--- Start of Data lines ---

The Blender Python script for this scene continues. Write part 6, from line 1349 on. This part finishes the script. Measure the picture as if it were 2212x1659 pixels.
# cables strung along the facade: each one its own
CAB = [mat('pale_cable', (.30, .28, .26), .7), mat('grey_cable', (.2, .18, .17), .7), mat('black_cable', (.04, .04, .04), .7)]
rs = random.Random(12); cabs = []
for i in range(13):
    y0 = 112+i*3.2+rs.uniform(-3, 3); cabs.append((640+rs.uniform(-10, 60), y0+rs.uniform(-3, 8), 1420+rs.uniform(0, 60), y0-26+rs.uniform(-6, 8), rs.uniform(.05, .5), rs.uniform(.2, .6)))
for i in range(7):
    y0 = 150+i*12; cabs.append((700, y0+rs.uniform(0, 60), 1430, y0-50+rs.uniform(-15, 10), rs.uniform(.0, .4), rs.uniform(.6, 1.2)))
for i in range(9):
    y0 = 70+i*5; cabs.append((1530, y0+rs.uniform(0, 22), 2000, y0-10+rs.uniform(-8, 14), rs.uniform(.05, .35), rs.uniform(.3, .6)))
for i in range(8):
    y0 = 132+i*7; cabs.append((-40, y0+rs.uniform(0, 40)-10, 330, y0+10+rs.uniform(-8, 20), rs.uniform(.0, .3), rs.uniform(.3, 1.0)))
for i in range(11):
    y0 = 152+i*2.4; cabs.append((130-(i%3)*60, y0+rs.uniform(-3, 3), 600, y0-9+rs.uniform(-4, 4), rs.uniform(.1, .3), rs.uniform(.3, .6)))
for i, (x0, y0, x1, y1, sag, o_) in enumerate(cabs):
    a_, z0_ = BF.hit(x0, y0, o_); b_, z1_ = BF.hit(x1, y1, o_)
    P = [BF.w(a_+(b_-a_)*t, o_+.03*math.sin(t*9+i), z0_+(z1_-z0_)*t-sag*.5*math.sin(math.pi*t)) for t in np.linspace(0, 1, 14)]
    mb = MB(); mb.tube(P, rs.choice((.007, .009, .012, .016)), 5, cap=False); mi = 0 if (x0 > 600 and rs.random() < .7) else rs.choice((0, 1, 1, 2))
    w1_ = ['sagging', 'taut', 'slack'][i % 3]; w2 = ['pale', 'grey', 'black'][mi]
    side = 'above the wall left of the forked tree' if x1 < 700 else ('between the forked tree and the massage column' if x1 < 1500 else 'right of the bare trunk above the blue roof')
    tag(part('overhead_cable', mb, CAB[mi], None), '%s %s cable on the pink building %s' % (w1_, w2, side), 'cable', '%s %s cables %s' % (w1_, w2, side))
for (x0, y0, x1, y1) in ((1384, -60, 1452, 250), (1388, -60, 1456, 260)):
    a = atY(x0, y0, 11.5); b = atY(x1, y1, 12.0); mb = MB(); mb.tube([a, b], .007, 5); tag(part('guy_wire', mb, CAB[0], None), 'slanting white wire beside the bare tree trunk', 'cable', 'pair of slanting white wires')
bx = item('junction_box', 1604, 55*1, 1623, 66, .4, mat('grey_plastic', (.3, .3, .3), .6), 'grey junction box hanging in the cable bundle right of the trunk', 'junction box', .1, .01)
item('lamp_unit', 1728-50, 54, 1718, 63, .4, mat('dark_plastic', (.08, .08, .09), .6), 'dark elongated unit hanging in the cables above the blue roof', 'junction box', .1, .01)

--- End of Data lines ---

Take the listing above and write it out again exactly.

Completed task:
The Blender Python script for this scene continues. Write part 6, from line 1349 on. This part finishes the script. Measure the picture as if it were 2212x1659 pixels.
# cables strung along the facade: each one its own
CAB = [mat('pale_cable', (.30, .28, .26), .7), mat('grey_cable', (.2, .18, .17), .7), mat('black_cable', (.04, .04, .04), .7)]
rs = random.Random(12); cabs = []
for i in range(13):
    y0 = 112+i*3.2+rs.uniform(-3, 3); cabs.append((640+rs.uniform(-10, 60), y0+rs.uniform(-3, 8), 1420+rs.uniform(0, 60), y0-26+rs.uniform(-6, 8), rs.uniform(.05, .5), rs.uniform(.2, .6)))
for i in range(7):
    y0 = 150+i*12; cabs.append((700, y0+rs.uniform(0, 60), 1430, y0-50+rs.uniform(-15, 10), rs.uniform(.0, .4), rs.uniform(.6, 1.2)))
for i in range(9):
    y0 = 70+i*5; cabs.append((1530, y0+rs.uniform(0, 22), 2000, y0-10+rs.uniform(-8, 14), rs.uniform(.05, .35), rs.uniform(.3, .6)))
for i in range(8):
    y0 = 132+i*7; cabs.append((-40, y0+rs.uniform(0, 40)-10, 330, y0+10+rs.uniform(-8, 20), rs.uniform(.0, .3), rs.uniform(.3, 1.0)))
for i in range(11):
    y0 = 152+i*2.4; cabs.append((130-(i%3)*60, y0+rs.uniform(-3, 3), 600, y0-9+rs.uniform(-4, 4), rs.uniform(.1, .3), rs.uniform(.3, .6)))
for i, (x0, y0, x1, y1, sag, o_) in enumerate(cabs):
    a_, z0_ = BF.hit(x0, y0, o_); b_, z1_ = BF.hit(x1, y1, o_)
    P = [BF.w(a_+(b_-a_)*t, o_+.03*math.sin(t*9+i), z0_+(z1_-z0_)*t-sag*.5*math.sin(math.pi*t)) for t in np.linspace(0, 1, 14)]
    mb = MB(); mb.tube(P, rs.choice((.007, .009, .012, .016)), 5, cap=False); mi = 0 if (x0 > 600 and rs.random() < .7) else rs.choice((0, 1, 1, 2))
    w1_ = ['sagging', 'taut', 'slack'][i % 3]; w2 = ['pale', 'grey', 'black'][mi]
    side = 'above the wall left of the forked tree' if x1 < 700 else ('between the forked tree and the massage column' if x1 < 1500 else 'right of the bare trunk above the blue roof')
    tag(part('overhead_cable', mb, CAB[mi], None), '%s %s cable on the pink building %s' % (w1_, w2, side), 'cable', '%s %s cables %s' % (w1_, w2, side))
for (x0, y0, x1, y1) in ((1384, -60, 1452, 250), (1388, -60, 1456, 260)):
    a = atY(x0, y0, 11.5); b = atY(x1, y1, 12.0); mb = MB(); mb.tube([a, b], .007, 5); tag(part('guy_wire', mb, CAB[0], None), 'slanting white wire beside the bare tree trunk', 'cable', 'pair of slanting white wires')
bx = item('junction_box', 1604, 55*1, 1623, 66, .4, mat('grey_plastic', (.3, .3, .3), .6), 'grey junction box hanging in the cable bundle right of the trunk', 'junction box', .1, .01)
item('lamp_unit', 1728-50, 54, 1718, 63, .4, mat('dark_plastic', (.08, .08, .09), .6), 'dark elongated unit hanging in the cables above the blue roof', 'junction box', .1, .01)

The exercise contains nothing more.